Wednesday, August 15, 2012

Florence and Tuscany in a Wheelchair


We arrived in Florence via train (it is wheelchair accessible, but staff should be alerted the day before, just pay for normal seating price and they will escort you to an accessible area), to roads of people driving on right side—a change from the left side driving in England.  I felt a little safer and less confused. An added plus was being able to push myself on regular sidewalks because they were decently even.  The sky was warm and a little drizzly as we wandered around the city.  We purchased tickets for "Tuscany in a Day" tour across the street from the tourist info center across from the train station.  Keep in mind buses are not accessible and require assistance.

 A highlight of Florence was the Accademia where I saw the awesome masterpiece by Michelangelo, David. He was beautiful with naturalistic style and accurate portrayal of every muscle and vein in his body. He was so much taller than I thought he would be. I was in awe and had to circle the statue a few times before moving on. I also got to ride a lift that was attached to side rails that led to a higher floor of the museum, just like the grandpa in the movie, “Up.” That was a fun trip :)

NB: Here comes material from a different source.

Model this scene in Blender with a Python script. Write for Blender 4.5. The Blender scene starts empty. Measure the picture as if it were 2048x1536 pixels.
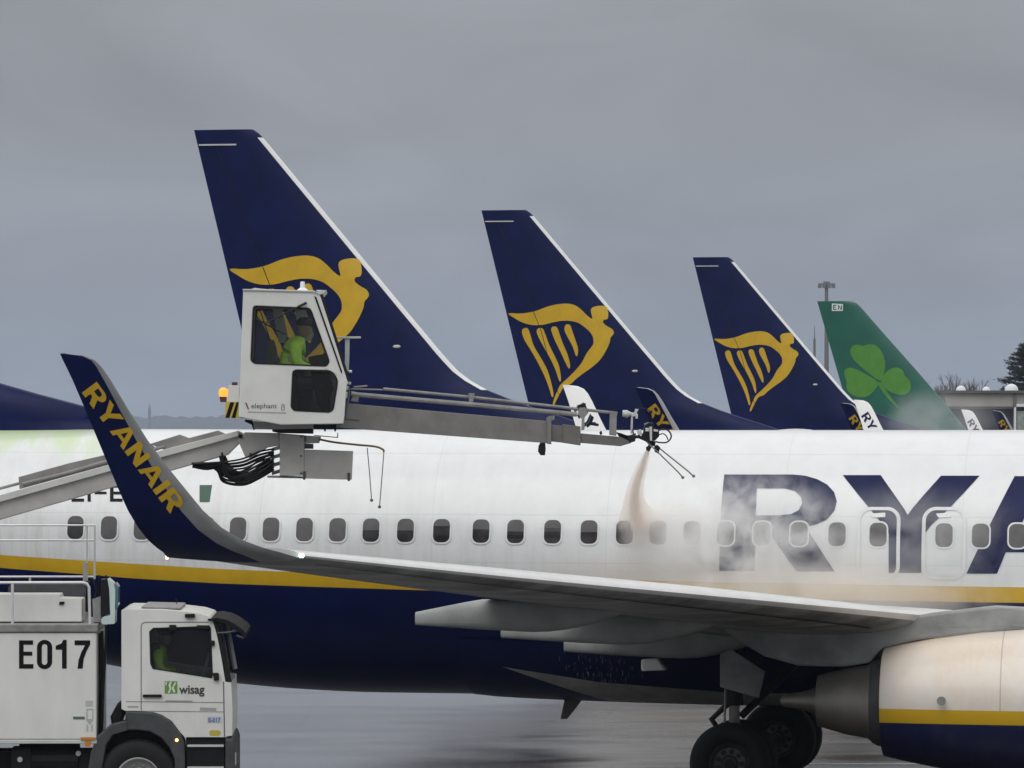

I took a tour of the Tuscany including Pisa, San Gimignano, and Siena. I enjoyed the Tuscan sun while having a nice spaghetti lunch, overlooking endless rows of vineyards and rolling hills.  Going to the leaning tower of Pisa was a dream finally realized. I couldn’t believe that I was actually there! Unfortunately, I was unable to make it inside. The neighboring churches were accessible though, with ramps to get inside and minimal steps. 

Be prepared for steep hills in San Gimignano and Siena, as well as inaccessible shop entrances.  It's not easy to push up steep, cobble stone roads.  On the other hand, Pisa is pretty flat, although sandy.  The buildings have wheelchair accessible entrances.

Although not as wheelchair accessible because of its steep cobble stoned hills and stairs, I had a fun visit through the quaint little town of Siena. There were many picture-esq scenes from atop which required hiking up the cobble stoned hills. I had a hard time pushing myself up because it was so steep so Carlina had to help me. While going up like the fifth hill that day (I feel really bad), she yelled, “I hate this town,” as we passed a woman who had an easel set up and was painting a pretty section of the town.  The woman stopped and asked, “You’re kidding right?” To which I had to clarify that Carlina meant she hated pushing me, not the city. Haha. Phew! I was afraid she was going to rail on us. 

As the annual horse race among its 17 districts was to be held the next day, colorful district flags hung from tall stoned buildings around Siena. Bands of young men and flag throwers marched around the town, boasting their presence over the other districts.  It was fun to imagine how the following day would be with horses racing through the little roads. I wish I had more time to stay and watch! 

I thoroughly enjoyed the Tuscany as it was a nice little break from the city and showed a beautiful side of Italy. It can be done in a wheelchair, but requires some help. Don’t be afraid to do it!